PROBLEM REQUIREMENTS:
Note each line of the listing that contains the string "runs", and copy it.

TASK DATA:
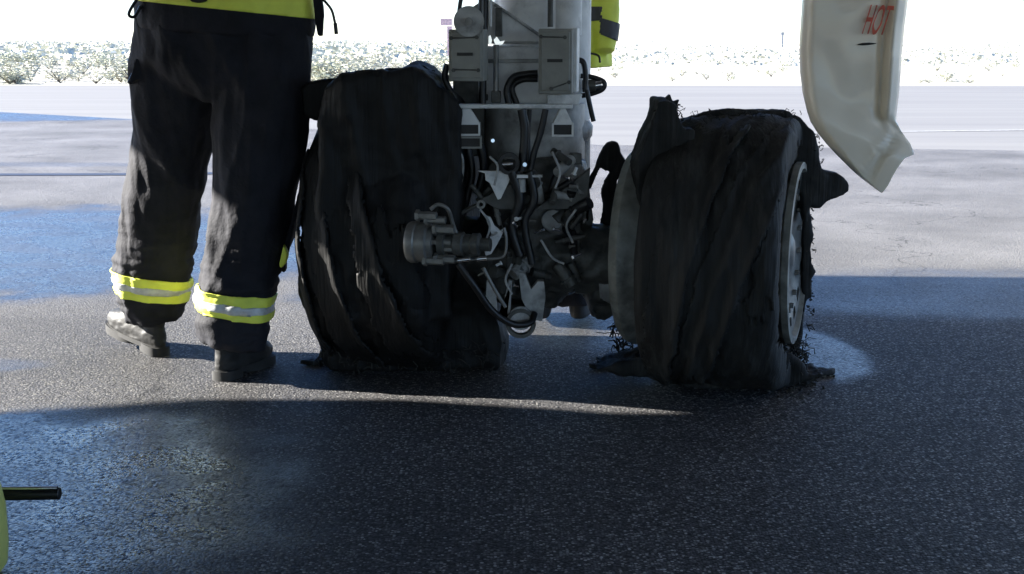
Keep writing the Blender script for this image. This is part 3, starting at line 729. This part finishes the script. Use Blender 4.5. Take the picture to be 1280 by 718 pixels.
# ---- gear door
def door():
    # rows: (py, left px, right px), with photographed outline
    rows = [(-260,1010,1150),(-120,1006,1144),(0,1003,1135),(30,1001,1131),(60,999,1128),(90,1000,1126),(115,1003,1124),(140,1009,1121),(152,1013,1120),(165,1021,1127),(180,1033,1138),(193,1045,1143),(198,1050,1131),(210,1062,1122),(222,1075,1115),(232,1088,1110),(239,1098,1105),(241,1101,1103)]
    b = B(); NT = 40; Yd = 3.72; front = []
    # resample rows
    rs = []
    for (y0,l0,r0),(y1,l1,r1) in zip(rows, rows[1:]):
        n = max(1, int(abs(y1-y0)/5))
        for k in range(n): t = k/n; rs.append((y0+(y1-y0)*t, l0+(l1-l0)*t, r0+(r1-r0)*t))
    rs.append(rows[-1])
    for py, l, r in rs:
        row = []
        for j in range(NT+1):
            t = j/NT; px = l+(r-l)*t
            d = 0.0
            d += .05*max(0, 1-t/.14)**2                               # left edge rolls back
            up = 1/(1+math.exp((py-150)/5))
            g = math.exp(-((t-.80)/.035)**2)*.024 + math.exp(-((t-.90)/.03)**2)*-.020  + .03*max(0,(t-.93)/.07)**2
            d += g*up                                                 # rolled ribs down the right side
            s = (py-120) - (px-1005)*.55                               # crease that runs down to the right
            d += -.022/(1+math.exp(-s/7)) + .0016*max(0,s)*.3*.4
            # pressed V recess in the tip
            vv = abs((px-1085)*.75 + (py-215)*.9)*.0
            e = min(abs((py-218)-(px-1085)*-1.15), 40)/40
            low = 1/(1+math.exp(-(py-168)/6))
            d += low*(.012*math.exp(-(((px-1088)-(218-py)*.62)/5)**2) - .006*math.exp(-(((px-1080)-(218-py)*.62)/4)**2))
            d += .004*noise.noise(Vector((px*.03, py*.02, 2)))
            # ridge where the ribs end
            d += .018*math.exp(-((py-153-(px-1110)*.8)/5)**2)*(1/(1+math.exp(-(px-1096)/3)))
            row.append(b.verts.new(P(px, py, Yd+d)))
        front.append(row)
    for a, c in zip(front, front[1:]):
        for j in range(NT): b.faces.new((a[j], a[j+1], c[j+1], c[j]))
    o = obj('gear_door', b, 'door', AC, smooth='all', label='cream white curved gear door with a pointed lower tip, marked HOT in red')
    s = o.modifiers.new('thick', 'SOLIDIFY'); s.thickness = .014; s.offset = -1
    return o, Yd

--

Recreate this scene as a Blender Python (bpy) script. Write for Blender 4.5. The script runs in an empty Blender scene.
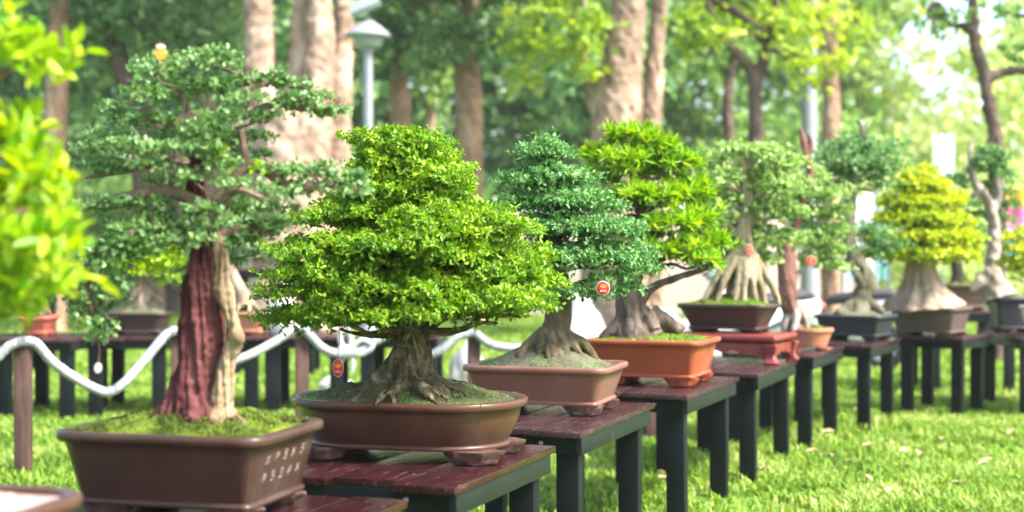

REPLY:
            s = (py-120) - (px-1005)*.55                               # crease that runs down to the right
Recreate this scene as a Blender Python (bpy) script. Write for Blender 4.5. The script runs in an empty Blender scene.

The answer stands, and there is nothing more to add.